La rabbia, o collera, è un sentimento profondo che nasce negli strati evolutivamente più antichi della nostra mente. Negli animali cresce e decresce molto rapidamente, legata alle frustrazioni immediate. Negli uomini (e nelle donne) è filtrata da una grande mole di relazioni culturali, emotive, sociali, istintuali e biografiche, e ha un movimento più lento e talvolta, purtroppo, persistente. Nei bambini è il lascito fondamentale di abusi ed abbandoni, le situazioni in cui la sofferenza per l’impotenza è portata ai massimi livelli.
La collera ci trascina con sé, è forse il sentimento negativo più difficile da controllare. Il monologo interiore che la genera a livello conscio è spesso seduttivo e corroborante; nello stesso tempo, anche quando soddisfatta da un risultato di qualche tipo come una vendetta riuscita o un gesto che annienta la nostra difficoltà o il nostro avversario, è sostanzialmente sempre spiacevole. Questo è il motivo per cui possiamo essere spinti a imparare a prevenirla e gestirla.
Tutte le volte che siamo ingiustamente aggrediti, frustrati, violentati nei nostri desideri o bisogni, la tendenza emotiva è quella di riallineare, il più velocemente possibile, la realtà ai nostro desideri più profondi. Un gesto rapido, violento, lo sfogo di una rabbia, l’accesso di collera magari sottile ma comunque forte e prevaricante.
Dal punto di vista “energetico” la rabbia è uno dei sentimenti più negativi e costosi, perché ci svuota di ogni forza tesa a costruire il nostro benessere. Anche fisicamente, nella postura come nelle nostre funzioni fisiologiche, il costo in termini di stress costante legato al prolungarsi della collera, magari sottotraccia, è molto elevato. La rabbia porta ad una serie di modificazioni che sono complessivamente negative: siamo in grado di peggiorare molti parametri fisiologici e danneggiare molti equilibri, compreso quello, per quanto possa apparire strano, con l’ecosistema microbico che ci abita a livello intestinale, peggiorando quindi anche la nostra relazione con gli alimenti e diminuendo l’efficacia della nostra risposta immunitaria. Non è un caso che il primo rimedio è un banale quanto fondamentale gesto fisico: un respiro lento e profondo.
La nostra mente ha man mano imparato a governare la collera, attraverso il ragionamento, la pressione sociale e culturale, l’esperienza della sua inefficacia, ma rimane una forza notevole.
L’antidoto non è mai quello di lasciarla sfogare: è un sentimento che tende al autoalimentarsi, a nutrirsi dell’infelicità che essa stessa genera in noi stessi e intorno a noi, sommando spesso tutta una serie di frustrazioni, non necessariamente tra loro connesse, fino a raggiungere il livello dell’esplosione.

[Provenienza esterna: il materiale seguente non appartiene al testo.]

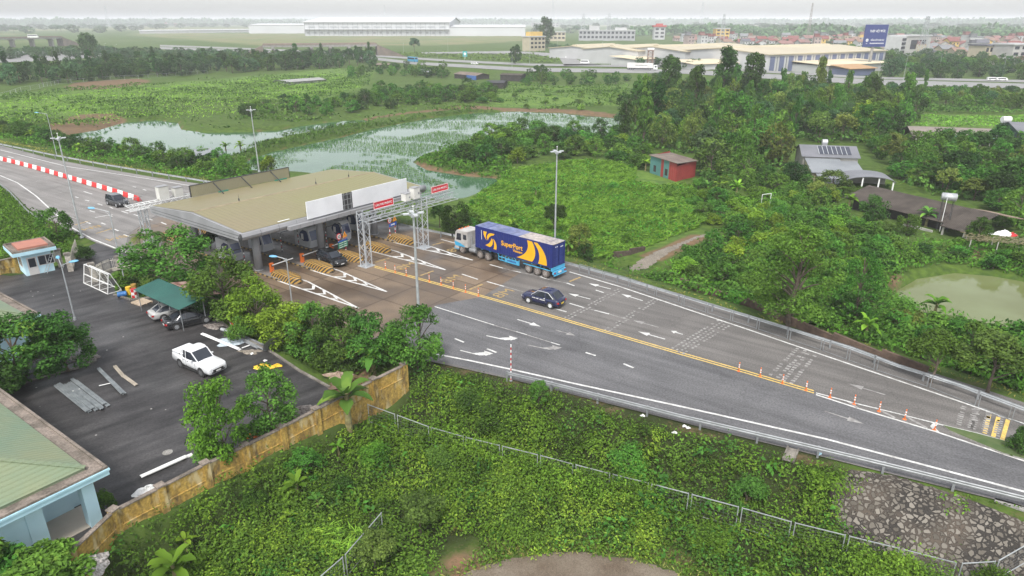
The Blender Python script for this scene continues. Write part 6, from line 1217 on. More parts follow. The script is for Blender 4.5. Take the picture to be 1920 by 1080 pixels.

La via di uscita dalla collera, oltre che nel respiro, è spesso nel ragionamento che ci permette di guardare le cose da un punto di vista diverso, mettendo in discussione i pensieri che l’hanno generata. La distrazione, con l’accesso a pensieri diversi e piacevoli (cambiare ambiente, muoversi e quindi respirare) è un secondo modo di vedere le cose diversamente.
La prevenzione però passa solo attraverso la ricostruzione ed il mantenimento di relazioni di affetto e fiducia.